Khair warned that these attacks reflect ‘a disturbing repetition of old ethnic tensions’, now intensified by control over resources and political power.
Violence spreads into Kordofan
Fletcher also warned the Security Council that atrocities were spreading beyond Darfur into Kordofan. Between Sunday and Wednesday, more than 35,000 people fled North Kordofan after the RSF overran several towns, including Bara — a key route to Darfur.
UN assistant secretary-general for Africa Martha Pobee said there were reports of ‘large-scale atrocities’ in Bara, including ethnically motivated reprisals against people accused of collaborating with the army.
At least 50 civilians were killed in recent days, including five Red Crescent volunteers, according to UN figures.
Khair predicted that Kordofan was ‘clearly going to be the next area of military escalation’.
On Thursday, the RSF accused the army of launching a drone attack on a school in eastern North Kordofan, claiming dozens of students and teachers were killed or injured. The army denied the allegation, and AFP could not independently verify the incident.

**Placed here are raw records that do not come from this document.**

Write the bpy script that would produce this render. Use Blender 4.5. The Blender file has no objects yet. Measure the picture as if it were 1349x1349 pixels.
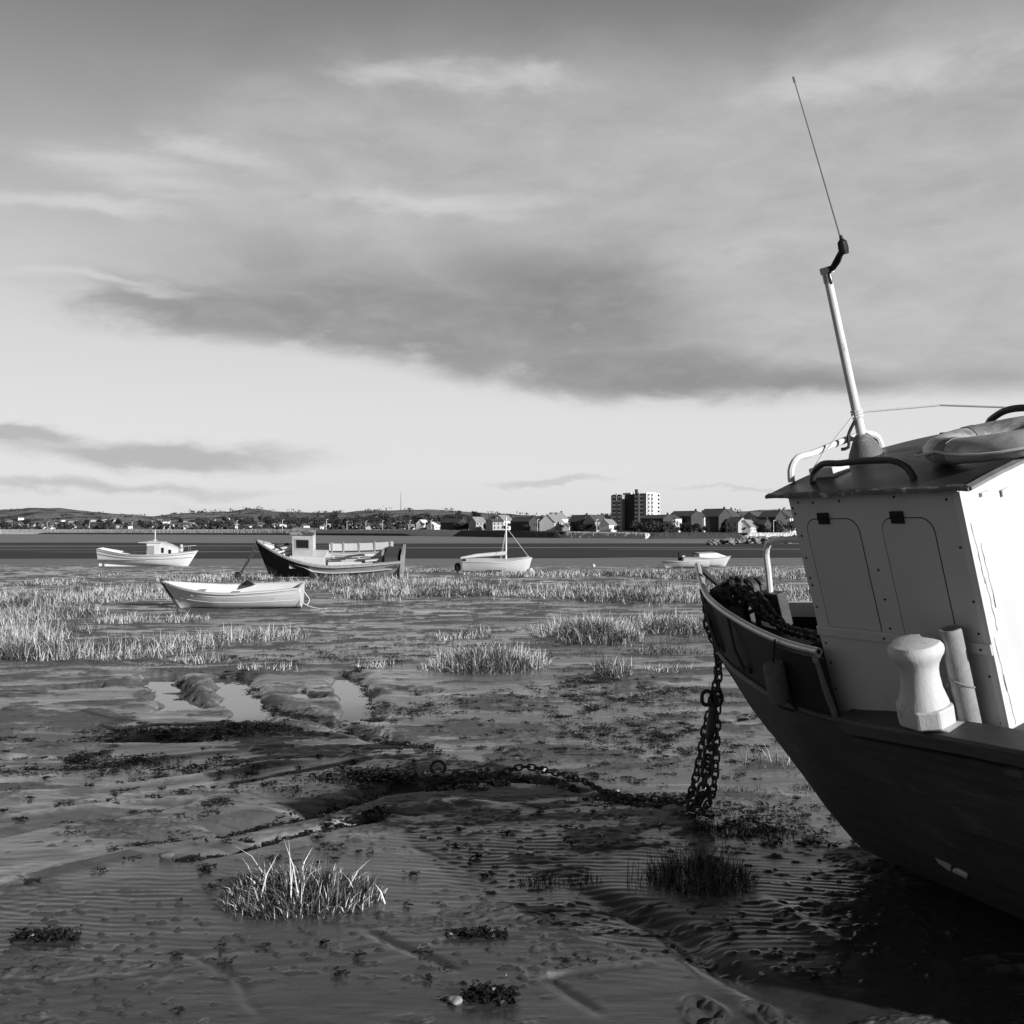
import bpy, bmesh, math, random
import numpy as np
from mathutils import Vector, Matrix

random.seed(7)
RNG = np.random.default_rng(11)
SC = bpy.context.scene
COL = SC.collection
R = math.radians
FPX, EYE, HOR, CX = 1446.0, 2.0, 700.0, 674.5      # measured camera: focal length, eye height, horizon row, centre column

# ------------------------------------------------------------------ naming
def prop(o, label=None, cat=None, group=None, kind=None):
    if label: o["label"] = label
    if cat: o["category"] = cat
    if group: o["group"] = group
    if kind: o["kind"] = kind
    return o

def empty(name, label, cat, loc=(0, 0, 0), rz=0.0, group=None, mat=None):
    o = bpy.data.objects.new(name, None)
    COL.objects.link(o)
    o.empty_display_size = 0.2
    if mat is not None: o.matrix_world = mat
    else:
        o.location = loc; o.rotation_euler = (0, 0, rz)
    return prop(o, label, cat, group)

def copy_tree(o, parent=None):
    c = o.copy(); COL.objects.link(c)
    if parent is not None: c.parent = parent
    for ch in list(o.children):
        copy_tree(ch, c)
    return c

# ------------------------------------------------------------------ materials (all neutral grey: a black and white world)
class X:
    """tiny expression builder for shader nodes"""
    def __init__(s, t, v): s.t, s.v = t, v
    def _m(s, op, *a):
        n = s.t.nodes.new('ShaderNodeMath'); n.operation = op
        for i, q in enumerate((s,) + a):
            q = q.v if isinstance(q, X) else q
            if isinstance(q, (int, float)): n.inputs[i].default_value = q
            else: s.t.links.new(q, n.inputs[i])
        return X(s.t, n.outputs[0])
    def __add__(s, o): return s._m('ADD', o)
    def __radd__(s, o): return s._m('ADD', o)
    def __sub__(s, o): return s._m('SUBTRACT', o)
    def __rsub__(s, o): return X(s.t, o)._m('SUBTRACT', s)
    def __mul__(s, o): return s._m('MULTIPLY', o)
    def __rmul__(s, o): return s._m('MULTIPLY', o)
    def __truediv__(s, o): return s._m('DIVIDE', o)
    def pw(s, o): return s._m('POWER', o)
    def step(s, a, b):
        n = s.t.nodes.new('ShaderNodeMapRange'); n.interpolation_type = 'SMOOTHSTEP'
        s.t.links.new(s.v, n.inputs[0]); n.inputs[1].default_value = a; n.inputs[2].default_value = b
        return X(s.t, n.outputs[0])
    def mix(s, o, f):                     # s*(1-f)+o*f
        return s + (o - s) * f if isinstance(o, X) else s + (s * -1.0 + o) * f

def tree_of(m):
    m.use_nodes = True
    return m.node_tree

def coords(t, scale=(1, 1, 1), rot=(0, 0, 0), kind='Object'):
    tc = t.nodes.new('ShaderNodeTexCoord'); mp = t.nodes.new('ShaderNodeMapping')
    mp.inputs['Scale'].default_value = scale; mp.inputs['Rotation'].default_value = rot
    t.links.new(tc.outputs[kind], mp.inputs['Vector'])
    return mp.outputs[0]

def noise(t, vec, scale, detail=5, rough=.55, dist=0.0):
    n = t.nodes.new('ShaderNodeTexNoise'); n.inputs['Scale'].default_value = scale
    n.inputs['Detail'].default_value = detail; n.inputs['Roughness'].default_value = rough
    n.inputs['Distortion'].default_value = dist
    t.links.new(vec, n.inputs['Vector'])
    return X(t, n.outputs['Fac'])

def gray(t, x):
    c = t.nodes.new('ShaderNodeCombineColor')
    for i in range(3): t.links.new(x.v, c.inputs[i])
    return c.outputs[0]

def setbump(t, b, h, strength, dist):
    n = t.nodes.new('ShaderNodeBump'); n.inputs['Strength'].default_value = strength; n.inputs['Distance'].default_value = dist
    t.links.new(h.v, n.inputs['Height']); t.links.new(n.outputs[0], b.inputs['Normal'])

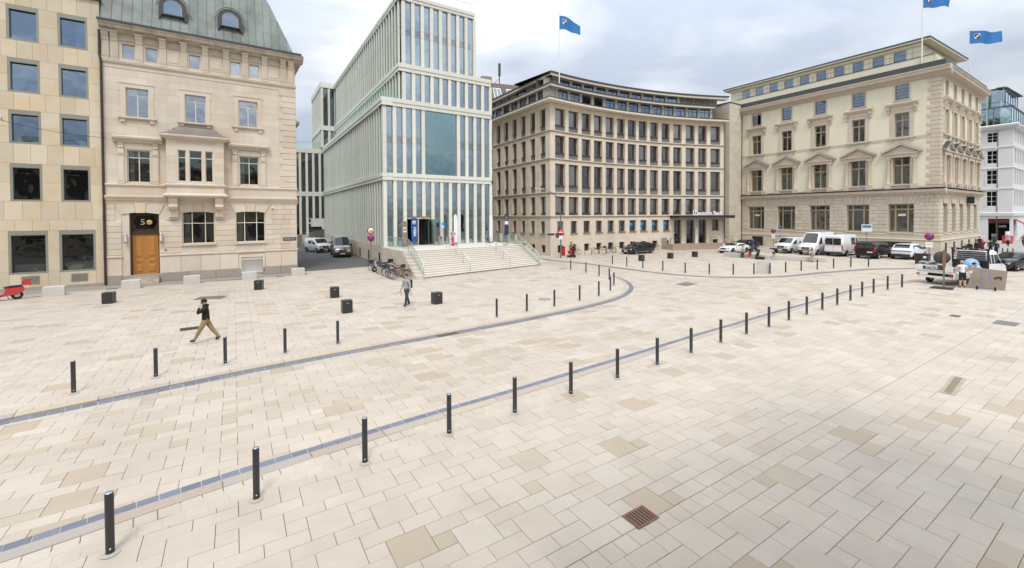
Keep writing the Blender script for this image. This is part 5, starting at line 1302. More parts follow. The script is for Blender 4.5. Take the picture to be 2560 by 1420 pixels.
    # parapet, penthouse, roof
    fa.box('parapet', M_CREAM, -1.2, E_L-.9, .6, .8, 22.7, 23.85); fa.box('parapet_coping', M_DKGREY, -1.2, E_L-.85, .55, .85, 23.85, 23.92)
    fb.box('parapet', M_CREAM, .9, E_SL, .6, .8, 22.7, 23.85)
    W0 = 1.7
    hs = [(E_L-(24.5-2.2*k)-.2-.0, 24.05, 1.3, 1.3) for k in range(10)]
    fa.put('penthouse_wall', wall_mesh(-3, E_L-2.2, 23, 25.75, [(x, 24.05, 1.25, 1.35) for x, *_ in hs if x > -3], .15, 'penthouse_wall', M_CREAM), 0, W0, 0)
    for x, *_ in hs:
        window(fa, x, 24.05, 1.25, 1.35, W0+.08, M_BRZ, GL_A, 1, None, .06, .06); fa.box('pilaster', M_CREAM, x+1.48, x+1.78, W0-.06, W0, 23.5, 25.6)
        fa.box('interior', M_INT, x-.2, x+1.6, W0+1, W0+1.05, 23.6, 25.6)
    fa.box('penthouse_side', M_CREAM, E_L-2.4, E_L-2.2, W0+.2, 15, 23, 25.75); fa.box('penthouse_frieze', M_CREAM, -3, E_L-2.1, W0-.2, W0, 25.55, 25.9)
    b = MB(); b.box(-4, E_L-1.3, W0-.6, 16, 25.95, 26.12); b.box(-4, E_L-1.25, W0-.66, 16.1, 26.13, 26.3, 1); fa.mb('flat_roof', b, [M_CREAM, mat('verdigris_edge', (.055, .10, .11), .6)])
    q = MB(); q.tube([(-1.2, .7, 24.6), (E_L-1, .7, 24.6)], .018, 4)
    for k in range(14): q.tube([(-1+1.83*k, .7, 23.9), (-1+1.83*k, .7, 24.6)], .014, 4)
    fa.mb('roof_railing', q, M_DKGREY)
    fa.box('roof_deck', M_ROOFDK, 0, E_L-.4, .3, 15, 22.4, 22.6)
    b = MB(); b.tube([(.05, -.2, 0), (.05, -.2, 21)], .07, 6); fa.mb('drain_pipe', b, M_DKGREY)
    # bracket sign of the bank on the flank, white stickers in two windows
    b = MB(); b.box(12.0, 12.25, -.75, -.1, 6.3, 7.15); b.box(12.3, 15.5, -.24, -.12, 6.4, 7.0); o = fb.mb('bank_sign', b, M_BLACK); text('sign_lettering', 'Deutsche Bank', .5, M_WHITE, o, (13.9, -.26, 6.7), ext=.01)
    for c in (cs_f[0], cs_f[4]): fa.box('window_sticker', M_CURTW, c-.35, c+.4, .28, .29, 4.7, 4.95)
palace()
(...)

Sudan’s fractured frontlines
Both the army and the RSF have been accused of war crimes during the 18-month conflict. The United States has previously determined that the RSF committed genocide in Darfur.
With El-Fasher’s fall, the RSF now controls all five state capitals in Darfur, effectively dividing Sudan along an east-west axis. The paramilitary group has also declared a rival administration in Darfur, while the army retains control of the north, east and central regions.
As the UN urges justice and accountability, analysts warn that Sudan’s war has entered a darker phase — one marked by old grievances, ethnic violence and the absence of meaningful oversight. For civilians trapped in Darfur and Kordofan, the RSF’s promises of justice remain little more than words.